The province's Ring of Fire Coordinator, Christine Kaszycki, said Ontario is prepared to partner with industry on infrastructure spending.

“We continue to work with the companies and understand that there is some kind of opportunity for public-private partnership, but I can't be any more specific than that.”

Catherine Cano, managing partner at National Public Relations, said developing the Far North is a huge opportunity, “but it has be done the right way.”

The Toronto and Montreal-based firm helped facilitate the many meetings between the stakeholders for Plan Nord.

“In Quebec, it was clear the government was engaged,” said Cano, who emphasized that Plan Nord was a grassroots response cultivated in the communities.

The process involved gathering 450 people drawn from industry, municipalities, First Nations and the province in 60 meetings over two years.

It was an exhaustive process, but the 25-year strategy achieved consensus and was endorsed by the Quebec government. Respecting the environmental concerns of First Nations was vital.

“I think that’s what defined the plan. There was huge consultation from the beginning,” said Cano. And the dialogue still continues.

Cano said it's an oversimplication to characterize Plan Nord as an $80-billion marketing exercise to attract global investment.

The plan will likely create more than 20,000 jobs, but the proof is already happening on the ground with housing booms in small northern Quebec towns, job training, road building and transmission line construction underway.

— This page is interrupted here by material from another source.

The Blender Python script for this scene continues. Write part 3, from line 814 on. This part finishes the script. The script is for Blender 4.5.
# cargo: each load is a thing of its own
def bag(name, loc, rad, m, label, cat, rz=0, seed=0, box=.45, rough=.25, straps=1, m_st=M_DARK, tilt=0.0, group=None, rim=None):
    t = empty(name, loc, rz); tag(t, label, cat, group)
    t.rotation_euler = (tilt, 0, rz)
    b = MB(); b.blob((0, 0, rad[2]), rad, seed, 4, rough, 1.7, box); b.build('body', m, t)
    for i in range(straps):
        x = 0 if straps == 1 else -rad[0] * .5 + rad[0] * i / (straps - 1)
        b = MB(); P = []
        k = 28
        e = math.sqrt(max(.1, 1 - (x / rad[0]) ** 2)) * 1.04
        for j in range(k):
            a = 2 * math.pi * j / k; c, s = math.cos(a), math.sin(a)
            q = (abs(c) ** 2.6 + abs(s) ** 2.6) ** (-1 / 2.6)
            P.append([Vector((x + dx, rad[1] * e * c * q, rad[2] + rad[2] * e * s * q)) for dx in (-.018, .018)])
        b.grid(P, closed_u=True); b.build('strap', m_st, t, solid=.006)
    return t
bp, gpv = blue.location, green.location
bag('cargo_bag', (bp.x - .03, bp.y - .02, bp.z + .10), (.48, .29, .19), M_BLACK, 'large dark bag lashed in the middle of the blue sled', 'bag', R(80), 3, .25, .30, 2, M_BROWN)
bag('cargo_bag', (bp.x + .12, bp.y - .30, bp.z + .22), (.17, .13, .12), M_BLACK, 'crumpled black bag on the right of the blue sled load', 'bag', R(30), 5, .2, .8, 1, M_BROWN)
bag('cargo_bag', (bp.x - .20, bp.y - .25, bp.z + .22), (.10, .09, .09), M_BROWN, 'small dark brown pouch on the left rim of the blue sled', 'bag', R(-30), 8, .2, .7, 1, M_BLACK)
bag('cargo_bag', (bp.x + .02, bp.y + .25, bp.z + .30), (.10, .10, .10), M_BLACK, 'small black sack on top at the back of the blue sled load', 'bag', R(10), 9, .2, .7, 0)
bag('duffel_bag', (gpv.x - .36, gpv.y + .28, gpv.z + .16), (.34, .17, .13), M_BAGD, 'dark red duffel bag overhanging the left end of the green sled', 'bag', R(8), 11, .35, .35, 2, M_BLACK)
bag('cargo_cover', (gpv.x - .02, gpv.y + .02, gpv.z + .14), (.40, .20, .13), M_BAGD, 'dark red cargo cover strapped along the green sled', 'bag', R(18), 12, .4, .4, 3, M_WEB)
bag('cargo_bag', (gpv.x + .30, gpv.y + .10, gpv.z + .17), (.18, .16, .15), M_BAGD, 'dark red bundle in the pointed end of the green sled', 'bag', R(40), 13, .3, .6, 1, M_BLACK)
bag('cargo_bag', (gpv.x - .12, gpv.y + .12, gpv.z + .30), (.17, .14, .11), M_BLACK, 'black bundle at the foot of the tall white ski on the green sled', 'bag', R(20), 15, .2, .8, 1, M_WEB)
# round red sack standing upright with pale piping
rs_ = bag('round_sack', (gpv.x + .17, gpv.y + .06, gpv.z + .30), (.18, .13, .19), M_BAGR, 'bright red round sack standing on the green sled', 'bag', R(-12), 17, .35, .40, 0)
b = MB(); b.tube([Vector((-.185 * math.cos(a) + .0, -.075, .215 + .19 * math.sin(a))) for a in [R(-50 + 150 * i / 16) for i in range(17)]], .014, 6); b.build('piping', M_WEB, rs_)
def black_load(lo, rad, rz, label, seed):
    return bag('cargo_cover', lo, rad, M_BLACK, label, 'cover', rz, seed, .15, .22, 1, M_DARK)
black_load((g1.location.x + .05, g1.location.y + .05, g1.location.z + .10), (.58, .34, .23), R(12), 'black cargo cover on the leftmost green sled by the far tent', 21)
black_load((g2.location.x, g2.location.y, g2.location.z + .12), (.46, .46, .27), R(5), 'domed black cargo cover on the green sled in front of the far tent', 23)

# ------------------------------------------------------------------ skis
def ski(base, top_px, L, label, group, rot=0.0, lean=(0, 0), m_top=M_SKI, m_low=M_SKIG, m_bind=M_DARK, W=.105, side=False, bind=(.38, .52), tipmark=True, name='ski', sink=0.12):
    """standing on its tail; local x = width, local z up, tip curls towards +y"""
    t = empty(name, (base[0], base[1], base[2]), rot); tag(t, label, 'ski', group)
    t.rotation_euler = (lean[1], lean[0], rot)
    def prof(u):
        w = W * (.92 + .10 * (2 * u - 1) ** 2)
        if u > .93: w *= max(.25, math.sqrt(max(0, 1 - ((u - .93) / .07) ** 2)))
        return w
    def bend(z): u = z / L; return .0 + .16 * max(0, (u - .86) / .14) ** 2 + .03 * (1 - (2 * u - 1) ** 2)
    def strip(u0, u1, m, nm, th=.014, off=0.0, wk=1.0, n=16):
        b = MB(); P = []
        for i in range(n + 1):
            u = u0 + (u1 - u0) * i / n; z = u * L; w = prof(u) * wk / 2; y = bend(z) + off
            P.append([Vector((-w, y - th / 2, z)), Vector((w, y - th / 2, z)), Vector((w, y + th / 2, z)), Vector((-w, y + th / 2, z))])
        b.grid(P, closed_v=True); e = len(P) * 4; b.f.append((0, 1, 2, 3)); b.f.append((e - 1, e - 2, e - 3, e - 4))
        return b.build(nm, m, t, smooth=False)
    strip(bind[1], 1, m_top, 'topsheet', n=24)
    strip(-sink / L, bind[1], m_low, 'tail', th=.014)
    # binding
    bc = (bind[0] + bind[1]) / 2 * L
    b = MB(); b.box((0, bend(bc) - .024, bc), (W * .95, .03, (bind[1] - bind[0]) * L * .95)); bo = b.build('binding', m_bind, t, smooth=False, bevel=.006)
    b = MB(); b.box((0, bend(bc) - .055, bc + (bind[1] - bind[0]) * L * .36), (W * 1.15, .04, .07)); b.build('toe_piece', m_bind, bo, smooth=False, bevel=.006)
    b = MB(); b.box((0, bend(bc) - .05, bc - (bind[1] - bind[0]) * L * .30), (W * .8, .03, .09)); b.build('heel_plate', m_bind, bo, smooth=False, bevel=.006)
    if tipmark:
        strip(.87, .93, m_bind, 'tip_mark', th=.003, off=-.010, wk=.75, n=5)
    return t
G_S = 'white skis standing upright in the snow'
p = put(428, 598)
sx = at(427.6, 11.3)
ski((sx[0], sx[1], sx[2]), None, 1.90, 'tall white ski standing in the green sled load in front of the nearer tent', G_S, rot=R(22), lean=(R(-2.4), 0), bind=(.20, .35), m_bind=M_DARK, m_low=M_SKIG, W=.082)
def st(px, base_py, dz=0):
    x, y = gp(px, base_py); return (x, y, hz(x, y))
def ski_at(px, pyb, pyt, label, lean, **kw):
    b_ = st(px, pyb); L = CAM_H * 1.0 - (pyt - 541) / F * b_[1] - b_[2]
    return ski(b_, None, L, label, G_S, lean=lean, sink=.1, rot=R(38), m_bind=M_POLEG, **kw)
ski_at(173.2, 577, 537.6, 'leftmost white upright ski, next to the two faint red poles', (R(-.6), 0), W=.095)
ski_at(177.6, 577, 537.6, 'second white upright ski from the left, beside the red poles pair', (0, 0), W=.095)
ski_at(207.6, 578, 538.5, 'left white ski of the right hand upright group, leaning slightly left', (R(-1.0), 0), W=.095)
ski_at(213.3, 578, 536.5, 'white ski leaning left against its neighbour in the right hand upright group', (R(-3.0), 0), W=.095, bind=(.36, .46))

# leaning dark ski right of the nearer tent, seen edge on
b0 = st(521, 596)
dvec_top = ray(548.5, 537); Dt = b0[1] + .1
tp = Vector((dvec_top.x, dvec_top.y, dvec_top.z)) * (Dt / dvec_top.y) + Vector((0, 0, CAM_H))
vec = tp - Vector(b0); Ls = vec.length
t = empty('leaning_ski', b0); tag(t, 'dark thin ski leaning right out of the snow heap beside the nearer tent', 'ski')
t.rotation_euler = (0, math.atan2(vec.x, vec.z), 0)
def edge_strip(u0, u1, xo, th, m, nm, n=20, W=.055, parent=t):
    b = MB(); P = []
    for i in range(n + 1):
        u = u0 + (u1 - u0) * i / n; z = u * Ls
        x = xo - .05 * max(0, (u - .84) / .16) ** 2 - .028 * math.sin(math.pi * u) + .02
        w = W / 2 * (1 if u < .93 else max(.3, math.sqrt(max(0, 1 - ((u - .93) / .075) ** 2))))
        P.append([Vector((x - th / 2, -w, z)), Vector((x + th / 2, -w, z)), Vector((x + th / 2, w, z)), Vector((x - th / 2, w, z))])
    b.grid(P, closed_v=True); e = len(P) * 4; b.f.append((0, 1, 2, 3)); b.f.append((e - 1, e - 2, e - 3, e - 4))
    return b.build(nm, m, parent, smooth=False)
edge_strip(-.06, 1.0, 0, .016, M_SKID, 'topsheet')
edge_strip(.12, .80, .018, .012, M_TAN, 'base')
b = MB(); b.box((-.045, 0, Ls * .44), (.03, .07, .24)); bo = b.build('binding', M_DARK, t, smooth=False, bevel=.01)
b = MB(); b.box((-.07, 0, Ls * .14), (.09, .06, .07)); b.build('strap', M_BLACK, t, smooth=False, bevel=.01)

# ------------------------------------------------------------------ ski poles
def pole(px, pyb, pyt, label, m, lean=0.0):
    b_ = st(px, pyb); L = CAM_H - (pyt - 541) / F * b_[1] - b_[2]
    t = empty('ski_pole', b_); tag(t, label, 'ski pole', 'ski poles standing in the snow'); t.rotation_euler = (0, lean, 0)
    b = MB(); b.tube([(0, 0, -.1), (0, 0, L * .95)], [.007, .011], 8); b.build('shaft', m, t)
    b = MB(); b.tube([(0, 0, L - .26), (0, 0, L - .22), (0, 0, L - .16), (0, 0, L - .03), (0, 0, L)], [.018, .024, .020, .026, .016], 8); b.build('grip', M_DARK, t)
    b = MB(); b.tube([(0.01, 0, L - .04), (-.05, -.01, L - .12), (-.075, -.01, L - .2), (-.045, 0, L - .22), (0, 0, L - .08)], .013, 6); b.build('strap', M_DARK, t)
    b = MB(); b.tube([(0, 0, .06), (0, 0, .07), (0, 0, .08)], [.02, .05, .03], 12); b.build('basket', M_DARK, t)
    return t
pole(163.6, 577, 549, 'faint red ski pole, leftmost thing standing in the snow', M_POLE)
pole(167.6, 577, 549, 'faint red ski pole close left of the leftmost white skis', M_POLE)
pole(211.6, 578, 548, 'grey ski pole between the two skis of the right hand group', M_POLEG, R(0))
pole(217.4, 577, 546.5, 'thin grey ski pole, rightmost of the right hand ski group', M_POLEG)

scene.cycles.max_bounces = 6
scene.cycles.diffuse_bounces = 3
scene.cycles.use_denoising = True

“People feel engaged and they’re partners now.

“The plan is going faster than you can imagine because people sat together from the beginning.”

Cano said it’s difficult to compare Plan Nord with Ontario’s Northern Growth Plan, but she’s heard the concerns in Thunder Bay and said those can only be addressed with more conversation.

“The communities (in northwestern Ontario) are very determined. They understand what this opportunity means and they have a (chance) to take ownership, and in Quebec that’s what happened.”